(What you are asked to do)
Lines with "Write a Blender" and "S.camera = cam" mark the range, both included. Reproduce exactly that stretch, without pictures.

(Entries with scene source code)
==================================================
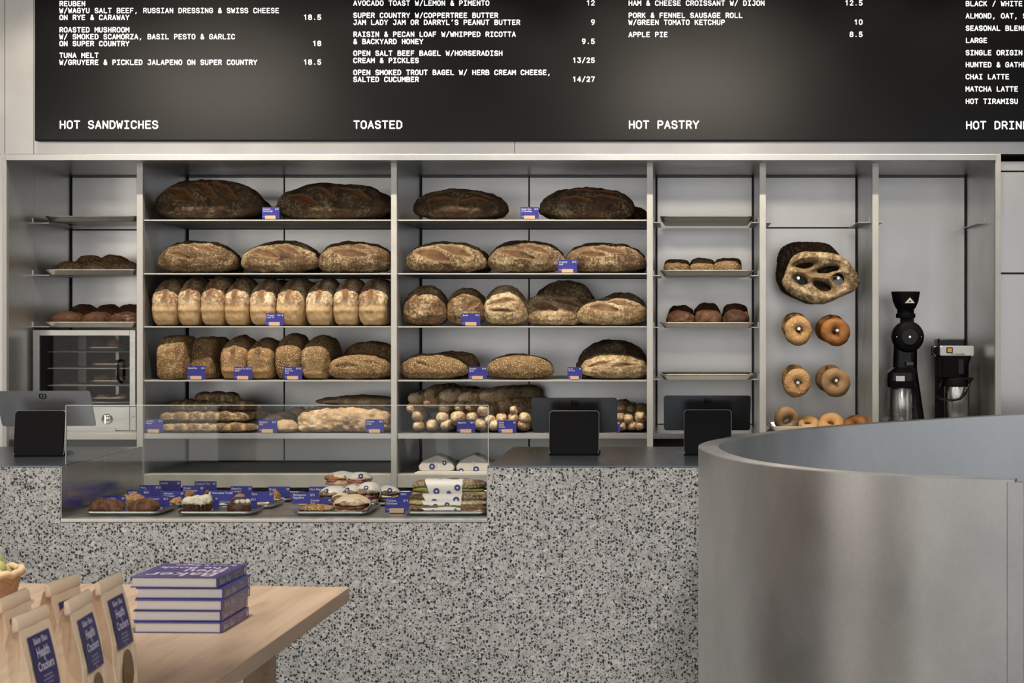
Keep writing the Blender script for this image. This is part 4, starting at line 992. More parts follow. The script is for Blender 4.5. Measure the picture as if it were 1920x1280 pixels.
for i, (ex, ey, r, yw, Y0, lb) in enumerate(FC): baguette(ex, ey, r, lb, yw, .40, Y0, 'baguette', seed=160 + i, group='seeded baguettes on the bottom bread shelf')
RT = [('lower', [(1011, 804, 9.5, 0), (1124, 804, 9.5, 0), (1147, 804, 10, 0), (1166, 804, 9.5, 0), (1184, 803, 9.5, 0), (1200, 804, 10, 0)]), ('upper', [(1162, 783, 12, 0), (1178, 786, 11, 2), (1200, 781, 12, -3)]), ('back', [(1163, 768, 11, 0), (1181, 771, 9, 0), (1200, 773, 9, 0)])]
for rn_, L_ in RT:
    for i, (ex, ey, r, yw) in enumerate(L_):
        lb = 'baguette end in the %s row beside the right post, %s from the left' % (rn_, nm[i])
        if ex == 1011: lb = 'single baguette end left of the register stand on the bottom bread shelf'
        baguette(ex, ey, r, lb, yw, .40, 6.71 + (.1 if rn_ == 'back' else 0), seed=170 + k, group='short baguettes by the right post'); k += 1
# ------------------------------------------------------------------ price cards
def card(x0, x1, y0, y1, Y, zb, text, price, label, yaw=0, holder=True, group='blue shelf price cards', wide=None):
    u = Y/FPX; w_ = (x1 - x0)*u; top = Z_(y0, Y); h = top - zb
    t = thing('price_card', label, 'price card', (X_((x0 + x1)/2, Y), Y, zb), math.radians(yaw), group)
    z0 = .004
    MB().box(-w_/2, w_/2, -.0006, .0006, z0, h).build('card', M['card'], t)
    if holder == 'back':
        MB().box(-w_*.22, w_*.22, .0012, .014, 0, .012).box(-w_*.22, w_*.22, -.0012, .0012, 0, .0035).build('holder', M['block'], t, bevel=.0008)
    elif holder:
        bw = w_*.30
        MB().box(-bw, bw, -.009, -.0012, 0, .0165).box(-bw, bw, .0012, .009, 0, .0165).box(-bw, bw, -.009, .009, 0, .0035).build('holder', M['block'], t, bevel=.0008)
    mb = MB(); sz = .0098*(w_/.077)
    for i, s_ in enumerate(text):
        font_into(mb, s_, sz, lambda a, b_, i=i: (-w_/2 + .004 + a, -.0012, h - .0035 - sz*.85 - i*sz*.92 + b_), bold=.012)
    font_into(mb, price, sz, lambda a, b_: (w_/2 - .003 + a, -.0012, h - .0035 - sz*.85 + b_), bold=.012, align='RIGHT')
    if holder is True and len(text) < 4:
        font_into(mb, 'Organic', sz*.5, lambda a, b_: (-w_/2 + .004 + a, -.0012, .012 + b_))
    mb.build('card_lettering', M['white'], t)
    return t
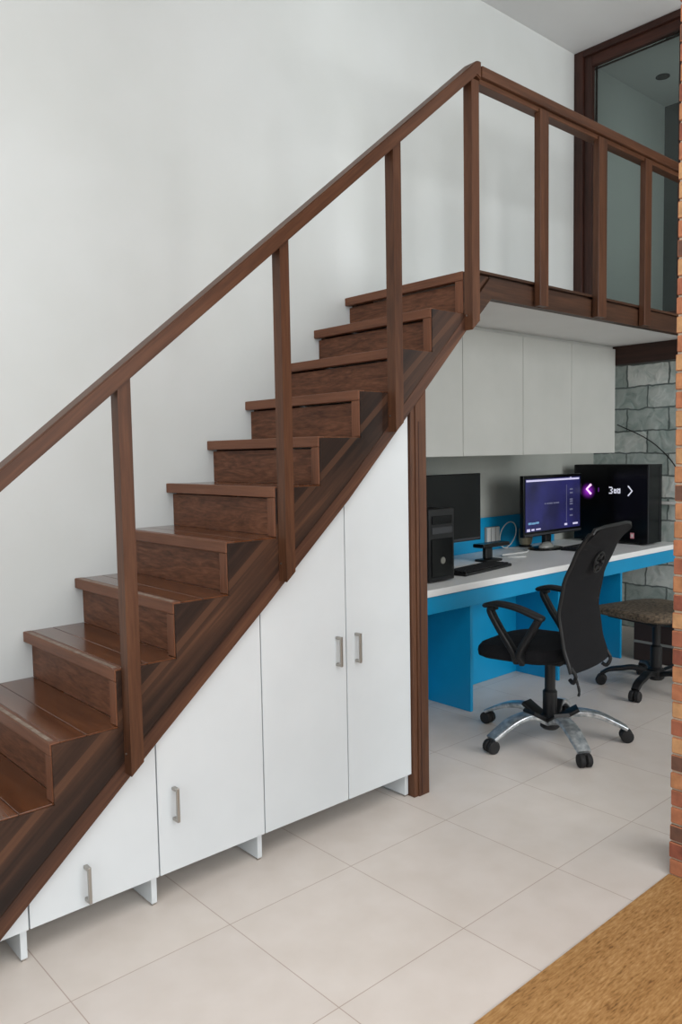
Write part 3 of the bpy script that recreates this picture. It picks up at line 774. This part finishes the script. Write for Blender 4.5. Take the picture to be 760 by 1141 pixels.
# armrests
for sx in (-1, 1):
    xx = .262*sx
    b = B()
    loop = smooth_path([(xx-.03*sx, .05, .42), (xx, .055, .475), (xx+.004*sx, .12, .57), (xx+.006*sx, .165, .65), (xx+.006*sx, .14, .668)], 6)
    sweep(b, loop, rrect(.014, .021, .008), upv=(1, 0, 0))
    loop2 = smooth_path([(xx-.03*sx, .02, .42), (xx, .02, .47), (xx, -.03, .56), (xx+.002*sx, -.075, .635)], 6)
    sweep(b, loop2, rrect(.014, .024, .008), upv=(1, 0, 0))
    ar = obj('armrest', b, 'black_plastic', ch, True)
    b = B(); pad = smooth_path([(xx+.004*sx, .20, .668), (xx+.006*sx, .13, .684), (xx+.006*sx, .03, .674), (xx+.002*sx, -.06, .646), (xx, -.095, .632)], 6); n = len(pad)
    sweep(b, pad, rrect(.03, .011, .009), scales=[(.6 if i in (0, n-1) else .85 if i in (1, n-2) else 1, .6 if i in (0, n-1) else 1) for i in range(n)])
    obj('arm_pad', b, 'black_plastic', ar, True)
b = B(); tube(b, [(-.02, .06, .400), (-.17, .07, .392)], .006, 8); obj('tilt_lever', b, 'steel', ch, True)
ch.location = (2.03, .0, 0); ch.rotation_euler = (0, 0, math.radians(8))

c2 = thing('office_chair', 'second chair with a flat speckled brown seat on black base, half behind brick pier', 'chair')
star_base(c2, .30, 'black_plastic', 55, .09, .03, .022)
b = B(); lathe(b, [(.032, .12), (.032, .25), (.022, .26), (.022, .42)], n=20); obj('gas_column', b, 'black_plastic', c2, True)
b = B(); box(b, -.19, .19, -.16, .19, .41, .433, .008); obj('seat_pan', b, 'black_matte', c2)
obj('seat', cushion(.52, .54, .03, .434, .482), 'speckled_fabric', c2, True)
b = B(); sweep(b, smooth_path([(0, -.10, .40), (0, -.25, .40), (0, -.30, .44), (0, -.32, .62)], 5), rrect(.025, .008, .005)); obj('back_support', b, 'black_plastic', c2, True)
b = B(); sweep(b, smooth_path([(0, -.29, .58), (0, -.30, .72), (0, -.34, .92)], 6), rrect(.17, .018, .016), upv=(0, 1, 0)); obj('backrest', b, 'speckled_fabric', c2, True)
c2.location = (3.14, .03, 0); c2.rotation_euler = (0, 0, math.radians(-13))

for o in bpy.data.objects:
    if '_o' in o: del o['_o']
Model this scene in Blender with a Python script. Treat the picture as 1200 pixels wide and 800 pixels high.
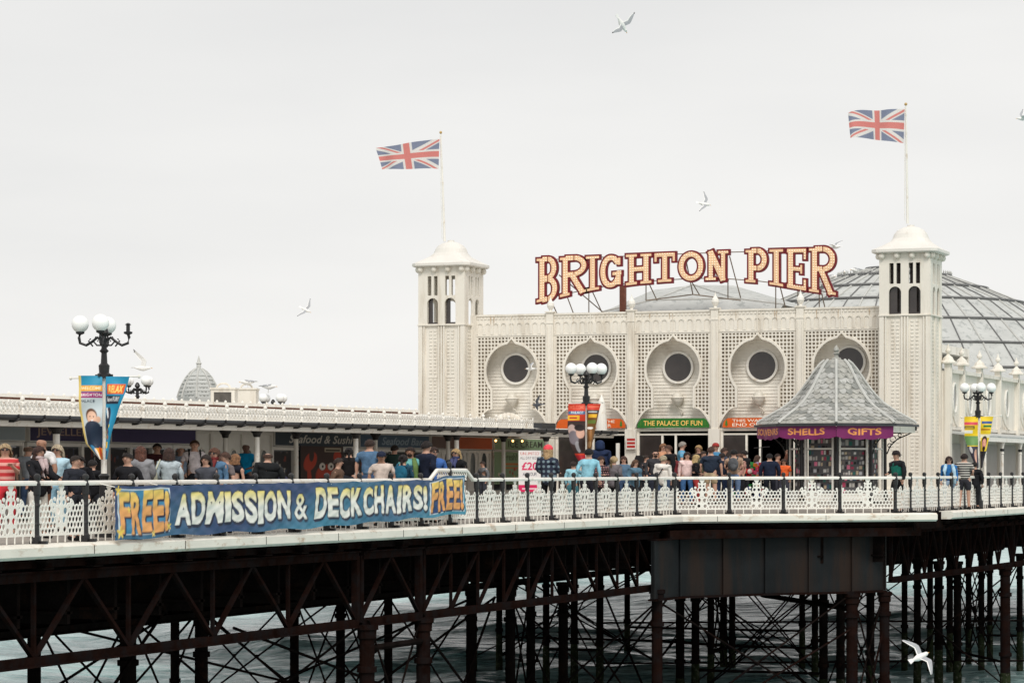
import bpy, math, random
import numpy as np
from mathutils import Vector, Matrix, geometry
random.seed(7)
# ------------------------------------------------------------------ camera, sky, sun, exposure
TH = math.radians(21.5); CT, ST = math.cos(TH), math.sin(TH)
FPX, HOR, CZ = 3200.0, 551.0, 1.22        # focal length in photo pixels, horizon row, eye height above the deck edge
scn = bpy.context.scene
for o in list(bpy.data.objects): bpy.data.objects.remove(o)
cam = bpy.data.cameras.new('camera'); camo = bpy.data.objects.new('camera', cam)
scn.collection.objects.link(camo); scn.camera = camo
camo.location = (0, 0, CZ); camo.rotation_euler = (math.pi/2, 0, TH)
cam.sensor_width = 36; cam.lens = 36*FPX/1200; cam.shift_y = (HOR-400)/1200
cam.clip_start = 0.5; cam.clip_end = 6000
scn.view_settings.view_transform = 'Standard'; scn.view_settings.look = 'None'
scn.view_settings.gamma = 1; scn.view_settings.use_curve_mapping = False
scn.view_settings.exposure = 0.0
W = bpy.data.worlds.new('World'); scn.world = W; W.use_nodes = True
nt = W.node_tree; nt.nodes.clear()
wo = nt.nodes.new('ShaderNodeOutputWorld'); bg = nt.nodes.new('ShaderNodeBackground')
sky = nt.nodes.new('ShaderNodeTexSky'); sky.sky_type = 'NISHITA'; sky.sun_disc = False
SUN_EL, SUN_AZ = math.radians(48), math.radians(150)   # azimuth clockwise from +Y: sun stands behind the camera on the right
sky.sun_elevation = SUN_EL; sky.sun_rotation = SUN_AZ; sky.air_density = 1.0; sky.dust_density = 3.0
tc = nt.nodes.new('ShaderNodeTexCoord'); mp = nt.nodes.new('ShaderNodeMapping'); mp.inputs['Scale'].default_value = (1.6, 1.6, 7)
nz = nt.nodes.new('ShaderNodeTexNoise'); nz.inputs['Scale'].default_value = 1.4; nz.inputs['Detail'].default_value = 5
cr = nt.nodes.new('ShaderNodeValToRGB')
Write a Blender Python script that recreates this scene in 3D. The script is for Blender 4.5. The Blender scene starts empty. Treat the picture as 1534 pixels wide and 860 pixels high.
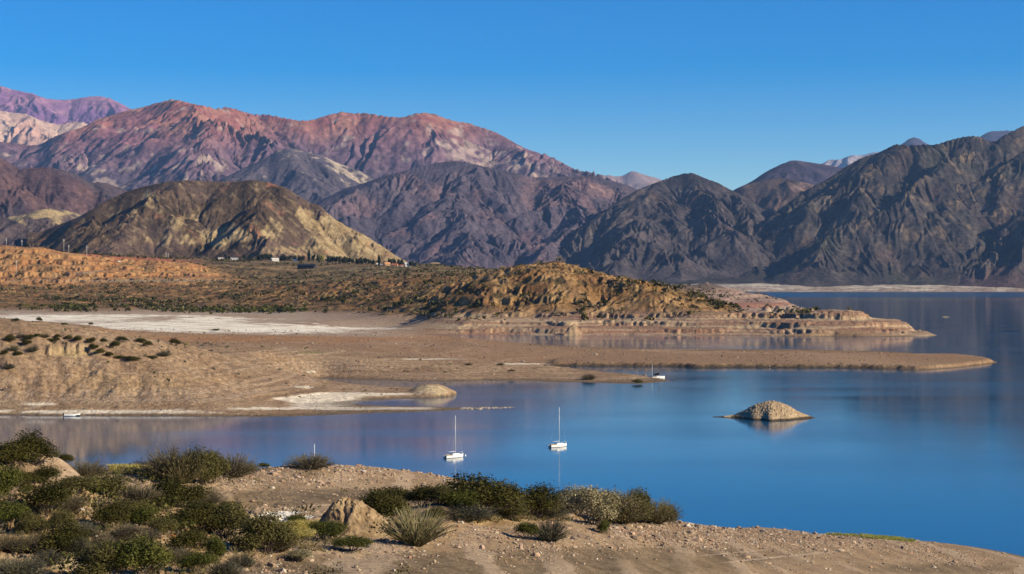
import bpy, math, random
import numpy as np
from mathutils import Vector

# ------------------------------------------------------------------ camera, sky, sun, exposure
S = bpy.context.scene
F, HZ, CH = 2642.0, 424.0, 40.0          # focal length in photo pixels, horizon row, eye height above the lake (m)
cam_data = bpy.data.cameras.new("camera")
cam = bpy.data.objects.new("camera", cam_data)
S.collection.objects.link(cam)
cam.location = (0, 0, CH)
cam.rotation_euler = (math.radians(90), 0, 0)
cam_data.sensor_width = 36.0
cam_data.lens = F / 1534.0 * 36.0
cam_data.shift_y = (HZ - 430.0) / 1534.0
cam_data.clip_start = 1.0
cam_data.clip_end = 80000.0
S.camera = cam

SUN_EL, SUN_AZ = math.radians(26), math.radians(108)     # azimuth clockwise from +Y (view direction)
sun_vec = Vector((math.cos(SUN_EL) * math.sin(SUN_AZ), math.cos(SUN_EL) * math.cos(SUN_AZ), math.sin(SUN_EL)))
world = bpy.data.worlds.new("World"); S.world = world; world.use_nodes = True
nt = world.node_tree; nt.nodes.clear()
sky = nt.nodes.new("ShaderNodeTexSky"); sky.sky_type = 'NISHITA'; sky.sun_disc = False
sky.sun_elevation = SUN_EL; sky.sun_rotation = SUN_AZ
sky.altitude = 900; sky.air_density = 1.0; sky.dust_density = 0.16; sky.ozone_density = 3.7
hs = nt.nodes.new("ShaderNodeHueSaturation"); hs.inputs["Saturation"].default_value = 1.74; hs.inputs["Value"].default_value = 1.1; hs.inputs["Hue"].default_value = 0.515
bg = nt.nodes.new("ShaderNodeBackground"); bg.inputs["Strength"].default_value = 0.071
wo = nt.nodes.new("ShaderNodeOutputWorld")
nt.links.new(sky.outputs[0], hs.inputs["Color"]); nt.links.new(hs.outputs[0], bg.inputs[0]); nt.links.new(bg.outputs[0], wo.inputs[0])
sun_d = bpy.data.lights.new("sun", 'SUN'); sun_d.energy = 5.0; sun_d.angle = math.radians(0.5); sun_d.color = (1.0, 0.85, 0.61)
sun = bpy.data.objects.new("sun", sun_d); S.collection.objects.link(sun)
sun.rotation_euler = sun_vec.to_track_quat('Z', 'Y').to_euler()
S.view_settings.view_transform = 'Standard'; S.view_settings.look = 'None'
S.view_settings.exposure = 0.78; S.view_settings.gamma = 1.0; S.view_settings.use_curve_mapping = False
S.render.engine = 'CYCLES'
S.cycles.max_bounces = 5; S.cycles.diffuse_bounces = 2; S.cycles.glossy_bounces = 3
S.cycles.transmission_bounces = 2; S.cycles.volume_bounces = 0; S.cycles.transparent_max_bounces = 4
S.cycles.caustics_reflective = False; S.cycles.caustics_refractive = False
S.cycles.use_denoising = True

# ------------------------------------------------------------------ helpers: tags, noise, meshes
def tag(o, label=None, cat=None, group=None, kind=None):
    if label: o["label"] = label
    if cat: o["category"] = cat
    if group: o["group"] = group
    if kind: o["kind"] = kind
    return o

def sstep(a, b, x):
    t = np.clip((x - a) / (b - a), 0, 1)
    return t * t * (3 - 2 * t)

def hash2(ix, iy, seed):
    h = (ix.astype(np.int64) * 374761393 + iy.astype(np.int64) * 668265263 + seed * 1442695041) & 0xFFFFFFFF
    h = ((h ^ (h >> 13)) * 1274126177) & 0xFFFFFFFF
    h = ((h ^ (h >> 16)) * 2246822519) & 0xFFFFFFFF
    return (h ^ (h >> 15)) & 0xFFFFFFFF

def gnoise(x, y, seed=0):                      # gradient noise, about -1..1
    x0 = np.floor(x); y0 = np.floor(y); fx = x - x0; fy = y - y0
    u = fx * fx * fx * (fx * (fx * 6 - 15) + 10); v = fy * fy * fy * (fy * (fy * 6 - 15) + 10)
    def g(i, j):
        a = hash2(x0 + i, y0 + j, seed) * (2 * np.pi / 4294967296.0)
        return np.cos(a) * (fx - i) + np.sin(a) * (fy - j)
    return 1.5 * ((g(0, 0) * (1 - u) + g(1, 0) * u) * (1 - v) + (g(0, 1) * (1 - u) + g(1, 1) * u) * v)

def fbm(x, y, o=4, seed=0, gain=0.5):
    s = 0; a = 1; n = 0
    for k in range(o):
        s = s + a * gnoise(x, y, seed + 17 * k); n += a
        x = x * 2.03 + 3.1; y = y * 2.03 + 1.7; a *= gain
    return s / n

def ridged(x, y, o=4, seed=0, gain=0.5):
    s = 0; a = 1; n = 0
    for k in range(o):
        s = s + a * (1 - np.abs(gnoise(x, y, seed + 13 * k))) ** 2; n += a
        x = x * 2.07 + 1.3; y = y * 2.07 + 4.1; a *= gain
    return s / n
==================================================
(Finished answer)
Write a Blender Python script that recreates this scene in 3D. The script is for Blender 4.5. The Blender scene starts empty. Treat the picture as 1534 pixels wide and 860 pixels high.
import bpy, math, random
import numpy as np
from mathutils import Vector

# ------------------------------------------------------------------ camera, sky, sun, exposure
S = bpy.context.scene
F, HZ, CH = 2642.0, 424.0, 40.0          # focal length in photo pixels, horizon row, eye height above the lake (m)
cam_data = bpy.data.cameras.new("camera")
cam = bpy.data.objects.new("camera", cam_data)
S.collection.objects.link(cam)
cam.location = (0, 0, CH)
cam.rotation_euler = (math.radians(90), 0, 0)
cam_data.sensor_width = 36.0
cam_data.lens = F / 1534.0 * 36.0
cam_data.shift_y = (HZ - 430.0) / 1534.0
cam_data.clip_start = 1.0
cam_data.clip_end = 80000.0
S.camera = cam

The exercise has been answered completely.